Osaka cuts 'sister city' ties with San Francisco

SAN FRANCISCO (KTVU) - The mayor of Osaka, Japan sent a letter terminating San Francisco's longest-standing sister city relationship Tuesday, citing objections over a "Comfort Women Memorial" depicting women used for sex by Japanese soldiers during World War II.

The memorial statues were erected in a public park on California Street and given to the city in 2015 as a gift by the group Comfort Women Justice Committee. 

In the ten-page letter written in English, Osaka Mayor Hirofumi Yoshimura sent San Francisco Mayor London Breed a detailed list of concerns which Yoshimura said he and his predecessor had raised seven different times since the city accepted the Comfort Women Memorial in 2015.

The sister city relationship with Osaka was San Francisco's first, dating back more than six decades to October 7, 1957. A sign post, along Market Street at Hallidie Plaza shows arrows pointing in the direction of Osaka and San Francisco's 18 other sister cities. 

"We do not want to break off the relationship with Osaka," said Liilian Sing, Co-Chair of the Comfort Women Justice Coalition.

Lillian Sing and Julie Gang are co-chairs of the Comfort Women Justice Committee that paid for the memorial and a prominent billboard that recently went up alongside the highway leading up to the lower deck of the Bay Bridge. Sing and Gang say the goal is to remember the thousands of women who were euphemistically called "comfort women" to provide sex for Japanese military troops. 

"It's a beautiful statue. It represents the three countries with the largest number of comfort women, China, Korea and the Philippines,' said Sing. 

"The Diet as a whole, which is like the Congress, legislature of the United States. They have never passed a resolution that acknowledged the history or apologized." said Julie Tang.

Osaka's mayor says he does not deny the trauma inflicted on "comfort women." 

"It goes without saying that the use of "comfort women" by Japanese soldiers before and during World War II was an unforgivable act that violated the dignity and human rights of women," he wrote.

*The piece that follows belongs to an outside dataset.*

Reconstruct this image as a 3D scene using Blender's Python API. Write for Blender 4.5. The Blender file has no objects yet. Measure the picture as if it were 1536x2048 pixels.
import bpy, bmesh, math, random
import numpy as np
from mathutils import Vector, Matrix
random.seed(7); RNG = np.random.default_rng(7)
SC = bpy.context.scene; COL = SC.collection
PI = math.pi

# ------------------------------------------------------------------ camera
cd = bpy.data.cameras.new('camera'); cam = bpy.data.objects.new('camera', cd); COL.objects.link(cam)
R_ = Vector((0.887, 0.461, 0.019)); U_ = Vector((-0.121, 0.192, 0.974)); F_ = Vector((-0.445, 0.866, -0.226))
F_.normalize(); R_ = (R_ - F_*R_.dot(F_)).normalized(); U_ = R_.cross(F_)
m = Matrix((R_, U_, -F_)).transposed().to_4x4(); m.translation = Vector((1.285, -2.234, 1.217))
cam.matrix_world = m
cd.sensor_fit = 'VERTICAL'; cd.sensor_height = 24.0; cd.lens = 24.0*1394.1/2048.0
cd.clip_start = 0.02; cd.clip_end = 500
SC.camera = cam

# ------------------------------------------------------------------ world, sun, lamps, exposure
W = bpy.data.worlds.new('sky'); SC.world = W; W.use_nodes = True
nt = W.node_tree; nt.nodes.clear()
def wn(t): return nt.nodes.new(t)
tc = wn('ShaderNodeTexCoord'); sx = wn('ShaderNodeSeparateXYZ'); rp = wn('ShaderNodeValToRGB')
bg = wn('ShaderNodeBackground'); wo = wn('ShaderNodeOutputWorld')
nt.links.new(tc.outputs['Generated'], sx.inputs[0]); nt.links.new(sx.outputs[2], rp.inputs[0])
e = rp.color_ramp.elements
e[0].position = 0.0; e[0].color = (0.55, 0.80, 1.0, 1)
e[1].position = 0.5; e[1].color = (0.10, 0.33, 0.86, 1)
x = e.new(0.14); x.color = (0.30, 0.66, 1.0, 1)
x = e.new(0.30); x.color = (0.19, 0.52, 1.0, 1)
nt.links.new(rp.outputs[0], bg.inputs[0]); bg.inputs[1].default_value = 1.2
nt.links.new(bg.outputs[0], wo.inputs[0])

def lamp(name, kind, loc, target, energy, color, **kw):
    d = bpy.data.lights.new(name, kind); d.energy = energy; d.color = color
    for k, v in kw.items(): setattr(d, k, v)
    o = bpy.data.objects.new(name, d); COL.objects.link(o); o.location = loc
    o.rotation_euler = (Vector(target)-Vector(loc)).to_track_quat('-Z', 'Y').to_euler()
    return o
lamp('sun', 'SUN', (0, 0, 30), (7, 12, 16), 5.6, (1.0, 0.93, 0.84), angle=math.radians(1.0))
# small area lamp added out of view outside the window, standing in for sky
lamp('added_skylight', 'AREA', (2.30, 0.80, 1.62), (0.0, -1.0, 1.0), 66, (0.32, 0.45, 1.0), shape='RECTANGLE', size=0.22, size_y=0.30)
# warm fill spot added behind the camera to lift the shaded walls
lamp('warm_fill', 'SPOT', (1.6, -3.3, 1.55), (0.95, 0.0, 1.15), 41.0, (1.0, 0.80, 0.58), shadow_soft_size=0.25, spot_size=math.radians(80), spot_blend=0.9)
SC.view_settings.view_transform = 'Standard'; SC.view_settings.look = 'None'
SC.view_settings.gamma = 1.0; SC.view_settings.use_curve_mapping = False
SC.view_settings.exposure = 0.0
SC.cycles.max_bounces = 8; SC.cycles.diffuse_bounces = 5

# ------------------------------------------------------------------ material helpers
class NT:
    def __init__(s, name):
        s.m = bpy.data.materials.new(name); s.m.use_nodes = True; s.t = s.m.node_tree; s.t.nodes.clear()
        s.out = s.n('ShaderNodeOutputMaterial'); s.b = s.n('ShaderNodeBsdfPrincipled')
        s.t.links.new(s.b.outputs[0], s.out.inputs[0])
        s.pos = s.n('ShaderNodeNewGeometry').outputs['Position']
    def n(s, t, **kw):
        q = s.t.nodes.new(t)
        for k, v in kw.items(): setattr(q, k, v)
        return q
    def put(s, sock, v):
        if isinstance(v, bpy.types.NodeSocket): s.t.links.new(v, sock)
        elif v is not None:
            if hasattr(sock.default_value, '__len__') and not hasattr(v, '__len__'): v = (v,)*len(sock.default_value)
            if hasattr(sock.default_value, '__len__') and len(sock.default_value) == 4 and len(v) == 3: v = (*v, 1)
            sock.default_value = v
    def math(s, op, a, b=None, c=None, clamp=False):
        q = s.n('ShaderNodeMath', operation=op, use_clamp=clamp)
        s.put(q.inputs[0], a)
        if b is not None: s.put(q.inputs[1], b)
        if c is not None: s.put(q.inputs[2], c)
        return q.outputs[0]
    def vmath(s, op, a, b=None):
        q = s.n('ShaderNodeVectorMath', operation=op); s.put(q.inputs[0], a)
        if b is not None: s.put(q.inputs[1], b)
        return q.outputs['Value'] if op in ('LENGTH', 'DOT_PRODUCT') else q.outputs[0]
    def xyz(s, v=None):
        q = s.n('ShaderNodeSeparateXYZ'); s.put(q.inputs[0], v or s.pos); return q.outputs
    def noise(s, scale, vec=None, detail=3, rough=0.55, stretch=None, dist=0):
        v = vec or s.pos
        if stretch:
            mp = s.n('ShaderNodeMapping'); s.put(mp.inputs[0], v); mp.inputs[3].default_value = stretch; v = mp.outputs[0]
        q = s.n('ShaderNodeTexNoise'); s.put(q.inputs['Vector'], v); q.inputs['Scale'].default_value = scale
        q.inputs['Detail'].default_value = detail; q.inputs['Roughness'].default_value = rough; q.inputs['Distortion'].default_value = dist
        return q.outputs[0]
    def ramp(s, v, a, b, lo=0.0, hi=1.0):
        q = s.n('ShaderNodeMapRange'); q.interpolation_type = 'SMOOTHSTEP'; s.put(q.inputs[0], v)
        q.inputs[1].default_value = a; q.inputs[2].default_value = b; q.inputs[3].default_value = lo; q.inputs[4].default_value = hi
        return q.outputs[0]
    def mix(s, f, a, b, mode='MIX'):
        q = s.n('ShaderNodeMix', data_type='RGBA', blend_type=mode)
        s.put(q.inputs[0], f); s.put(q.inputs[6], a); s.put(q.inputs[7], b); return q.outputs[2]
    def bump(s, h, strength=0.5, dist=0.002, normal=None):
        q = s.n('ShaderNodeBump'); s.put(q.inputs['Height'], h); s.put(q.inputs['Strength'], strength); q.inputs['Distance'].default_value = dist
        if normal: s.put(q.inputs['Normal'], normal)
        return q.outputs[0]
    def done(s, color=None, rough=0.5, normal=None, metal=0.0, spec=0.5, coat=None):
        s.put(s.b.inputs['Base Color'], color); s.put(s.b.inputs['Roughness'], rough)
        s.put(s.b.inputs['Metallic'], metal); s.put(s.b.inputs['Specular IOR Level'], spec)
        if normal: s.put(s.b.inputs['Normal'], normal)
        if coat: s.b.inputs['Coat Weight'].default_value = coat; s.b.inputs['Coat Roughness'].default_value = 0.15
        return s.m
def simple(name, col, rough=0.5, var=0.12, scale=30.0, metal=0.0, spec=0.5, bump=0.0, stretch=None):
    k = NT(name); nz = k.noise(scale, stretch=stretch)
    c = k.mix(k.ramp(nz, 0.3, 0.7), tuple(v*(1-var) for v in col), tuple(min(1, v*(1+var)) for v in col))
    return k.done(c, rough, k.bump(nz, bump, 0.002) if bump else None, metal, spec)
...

Mayor Yoshimura says he objects to the memorial plaque and "the inscription that presents uncertain and one-sided claims as historical facts."

One point of contention is the inscription which says it honors the "hundreds of thousands" of comfort women from World War II. The number has been debated by historians arguing a wide range of estimates from tens of thousands to the widely held 200,000, depending on the parameters used. 

Yoshimura also delves into the controversial topic of whether Japan's apologies have been sincere and sufficiently comprehensive. The Japanese government reached an agreement with South Korea in 2015 which involved issuing an apology and establishing an $8.8 million fund to help survivors. Some say that was insufficient. 

Mayor Yoshimura stated in his letter, "This issue should not be treated as an issue specific solely to the Japanese military."

Mayor Lond Breed's office responded saying they received the letter. At this point, they have no intention of taking down any of the sister city signs or ending the grassroots relations.

Mayor Breed's communication director Jeff Cretan released a statement Tuesday saying "It's unfortunate that Mayor Yoshimura no longer wishes to maintain ties between the governments of San Francisco and Osaka. However, we will remain sister cities via the people-to-people ties maintained by our San Francisco-Osaka Sister City Committee and their counterparts in Osaka."

Members of the Sister City Committee said Tuesday night that they plan to continue cultural exchanges and education program such as the San Francisco Osaka Youth Network which provides summer exchange programs for students.